On the day of his departure I was frantically helping him pack his suitcase, as we had only an hour before we had to leave for the airport. Suddenly, he remembered his promise to the young girl. He quickly had an aide go find her and as we packed his bags he gave her advice on how to handle school, parents, peers and the like. He also told her that she should make it a point to always attend church. If her parents scolded her for attending church, he told her to always communicate clearly with them and strive to achieve a balance between church, family, and school.
I guess she was suddenly struck with the realization that he really was leaving. In any case, she began to cry again. She left the room and went into another room where the driver and others were waiting to take Pastor Joshua to the airport. I exited the room with her and tried to comfort her while in the hallway. She even came along with us to the airport and cried to Pastor Joshua, “I’m going to miss you.”

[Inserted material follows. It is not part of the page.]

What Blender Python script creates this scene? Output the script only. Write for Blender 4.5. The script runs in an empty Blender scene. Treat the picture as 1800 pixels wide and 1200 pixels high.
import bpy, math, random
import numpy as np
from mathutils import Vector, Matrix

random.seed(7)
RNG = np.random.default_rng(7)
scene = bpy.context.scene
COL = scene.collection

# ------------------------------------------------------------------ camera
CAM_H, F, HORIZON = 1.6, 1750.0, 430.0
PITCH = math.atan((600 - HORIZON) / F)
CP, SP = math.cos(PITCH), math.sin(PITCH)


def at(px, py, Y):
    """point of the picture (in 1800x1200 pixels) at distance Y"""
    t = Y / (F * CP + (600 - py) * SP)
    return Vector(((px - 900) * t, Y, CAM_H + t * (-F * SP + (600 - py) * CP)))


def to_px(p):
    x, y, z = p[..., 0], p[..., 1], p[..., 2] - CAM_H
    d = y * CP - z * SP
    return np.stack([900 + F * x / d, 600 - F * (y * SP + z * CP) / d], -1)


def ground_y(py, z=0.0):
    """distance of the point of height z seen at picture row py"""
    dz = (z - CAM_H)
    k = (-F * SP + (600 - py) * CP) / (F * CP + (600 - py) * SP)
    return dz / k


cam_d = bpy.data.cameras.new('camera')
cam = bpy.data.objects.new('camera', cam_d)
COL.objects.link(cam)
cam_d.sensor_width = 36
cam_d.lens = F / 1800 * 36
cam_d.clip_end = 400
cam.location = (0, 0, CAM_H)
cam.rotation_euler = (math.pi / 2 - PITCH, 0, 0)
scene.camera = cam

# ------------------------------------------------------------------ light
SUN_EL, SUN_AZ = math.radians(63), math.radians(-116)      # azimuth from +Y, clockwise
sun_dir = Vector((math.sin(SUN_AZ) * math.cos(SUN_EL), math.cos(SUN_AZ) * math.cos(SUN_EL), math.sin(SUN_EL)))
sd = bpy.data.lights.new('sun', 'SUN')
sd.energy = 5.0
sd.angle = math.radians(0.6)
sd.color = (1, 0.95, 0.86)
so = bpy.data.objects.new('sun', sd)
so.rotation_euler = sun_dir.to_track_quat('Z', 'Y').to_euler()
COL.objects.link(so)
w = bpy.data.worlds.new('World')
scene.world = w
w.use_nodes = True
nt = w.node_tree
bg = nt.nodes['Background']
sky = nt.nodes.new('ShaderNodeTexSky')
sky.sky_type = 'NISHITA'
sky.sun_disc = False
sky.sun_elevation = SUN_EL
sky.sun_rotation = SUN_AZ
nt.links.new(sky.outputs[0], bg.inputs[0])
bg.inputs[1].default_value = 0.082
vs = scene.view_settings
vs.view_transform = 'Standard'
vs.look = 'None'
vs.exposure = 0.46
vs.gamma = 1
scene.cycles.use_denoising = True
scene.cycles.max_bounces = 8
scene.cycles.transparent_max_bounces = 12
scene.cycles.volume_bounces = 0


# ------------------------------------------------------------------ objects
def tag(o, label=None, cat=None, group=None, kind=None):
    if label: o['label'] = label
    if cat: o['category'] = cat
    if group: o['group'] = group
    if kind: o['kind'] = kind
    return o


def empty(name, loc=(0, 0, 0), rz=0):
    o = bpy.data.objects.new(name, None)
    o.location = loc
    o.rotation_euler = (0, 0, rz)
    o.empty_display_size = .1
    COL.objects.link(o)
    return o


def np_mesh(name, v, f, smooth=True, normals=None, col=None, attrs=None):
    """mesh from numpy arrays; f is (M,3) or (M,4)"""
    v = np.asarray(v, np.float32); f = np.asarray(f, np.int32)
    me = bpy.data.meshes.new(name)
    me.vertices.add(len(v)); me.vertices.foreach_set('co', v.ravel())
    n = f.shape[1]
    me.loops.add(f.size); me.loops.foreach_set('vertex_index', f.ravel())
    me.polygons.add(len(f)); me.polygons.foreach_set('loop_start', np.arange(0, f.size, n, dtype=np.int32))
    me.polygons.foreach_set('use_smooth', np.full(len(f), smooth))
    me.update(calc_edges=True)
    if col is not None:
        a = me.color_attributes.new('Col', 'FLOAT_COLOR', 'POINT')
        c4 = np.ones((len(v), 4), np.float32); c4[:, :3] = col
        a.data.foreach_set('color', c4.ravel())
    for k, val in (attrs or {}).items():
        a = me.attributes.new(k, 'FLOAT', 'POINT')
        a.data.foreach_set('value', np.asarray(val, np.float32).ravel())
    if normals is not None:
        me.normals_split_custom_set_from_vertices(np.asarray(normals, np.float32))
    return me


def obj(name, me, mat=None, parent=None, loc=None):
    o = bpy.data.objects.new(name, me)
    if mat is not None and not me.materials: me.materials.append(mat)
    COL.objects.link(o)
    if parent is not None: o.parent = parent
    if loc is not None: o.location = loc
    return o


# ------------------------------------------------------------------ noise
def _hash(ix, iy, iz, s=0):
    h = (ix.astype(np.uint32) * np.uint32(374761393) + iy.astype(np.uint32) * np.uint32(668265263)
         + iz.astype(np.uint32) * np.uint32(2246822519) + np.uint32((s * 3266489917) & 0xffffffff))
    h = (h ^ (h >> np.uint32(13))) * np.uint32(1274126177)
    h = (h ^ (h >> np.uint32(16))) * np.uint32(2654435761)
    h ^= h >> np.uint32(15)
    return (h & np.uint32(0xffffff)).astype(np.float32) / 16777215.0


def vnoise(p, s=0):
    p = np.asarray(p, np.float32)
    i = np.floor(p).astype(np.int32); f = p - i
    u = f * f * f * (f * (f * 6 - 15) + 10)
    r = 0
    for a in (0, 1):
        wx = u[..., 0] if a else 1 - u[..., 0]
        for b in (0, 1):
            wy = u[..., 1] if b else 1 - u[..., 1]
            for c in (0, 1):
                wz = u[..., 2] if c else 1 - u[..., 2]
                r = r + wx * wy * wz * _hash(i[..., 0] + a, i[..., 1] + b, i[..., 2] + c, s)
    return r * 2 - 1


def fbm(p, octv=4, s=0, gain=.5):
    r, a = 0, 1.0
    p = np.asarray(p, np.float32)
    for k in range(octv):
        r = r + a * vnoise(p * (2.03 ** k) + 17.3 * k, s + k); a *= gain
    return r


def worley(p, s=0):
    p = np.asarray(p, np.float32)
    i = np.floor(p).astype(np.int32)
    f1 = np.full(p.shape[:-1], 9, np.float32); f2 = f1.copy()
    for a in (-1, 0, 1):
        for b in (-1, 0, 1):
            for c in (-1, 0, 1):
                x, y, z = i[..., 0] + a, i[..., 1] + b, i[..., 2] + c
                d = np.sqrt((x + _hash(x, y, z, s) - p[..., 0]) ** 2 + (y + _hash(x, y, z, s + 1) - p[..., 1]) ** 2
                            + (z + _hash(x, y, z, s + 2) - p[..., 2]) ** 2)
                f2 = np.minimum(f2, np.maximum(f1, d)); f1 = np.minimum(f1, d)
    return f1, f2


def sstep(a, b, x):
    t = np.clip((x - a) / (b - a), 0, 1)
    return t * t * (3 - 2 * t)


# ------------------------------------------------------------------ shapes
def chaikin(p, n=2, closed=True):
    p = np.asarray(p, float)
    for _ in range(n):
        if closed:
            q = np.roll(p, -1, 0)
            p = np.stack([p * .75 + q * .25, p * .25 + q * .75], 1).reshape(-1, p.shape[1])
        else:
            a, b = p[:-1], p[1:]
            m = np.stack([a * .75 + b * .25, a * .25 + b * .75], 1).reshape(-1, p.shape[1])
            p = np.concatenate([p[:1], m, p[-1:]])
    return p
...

It was about two days later when I got a call from one of Providence’s senior members. Out of the blue he said, “How could you do this?” I was flabbergasted, not knowing what he was talking about. He continued to say, “I saw everything. I saw him having sex with that 13-year-old girl and you were right there with the both of them.” I was stunned. “What? Nothing at all like that happened—how can you say this?” He went on, “Just admit it. I saw everything that happened before we left for the airport.” I calmed down and thought clearly. “Ok, you mean, when we were almost late to the airport because we were frantically trying to pack?” He said, “Yes, and then afterwards, when she came out of the room crying because she’d been raped.” At that point I was speechless. It hit me then and there that this was exactly how the rumors began.
He kept on repeating, “Admit it that he had sex with her while you were in the room. Admit it because I saw you!” I tried to reason with him. “If you saw it,” I said, “why do you need me to admit it? Could it be because you actually never saw anything? Could it be that you need me to say something in order to back up your stories? Well, nothing happened—you are terribly mistaken.” I went on. “If she was crying because he raped her, would she have asked him if she could come to the airport and say farewell? Why would she shout to him that she’d miss him?” I never got my answers because he hung up on me. I never did see him again.
It was about a month later that someone told me I had been written about on an anti-Providence website. I went home, looked it up, and sure enough there it was, the entire fabricated story, exactly the way the caller had perceived it.
A final thought to leave you with: I cannot imagine what drives people to jump to those sorts of conclusions, nor stand by them when no one else’s testimony agrees. But, perhaps it has something to do with them wanting to assume they saw what they actually did not, for reasons only they know. In the end, I’m not sure they really understand, or care, that they are causing such pain and damage to another person’s life. Maybe by that point they cease to see anyone else but themself. Perhaps the drive to be right overrides the desire to do what is right. I don’t know the answers to all of these questions, but what I do know is that I myself was a witness to the birth of a rumor.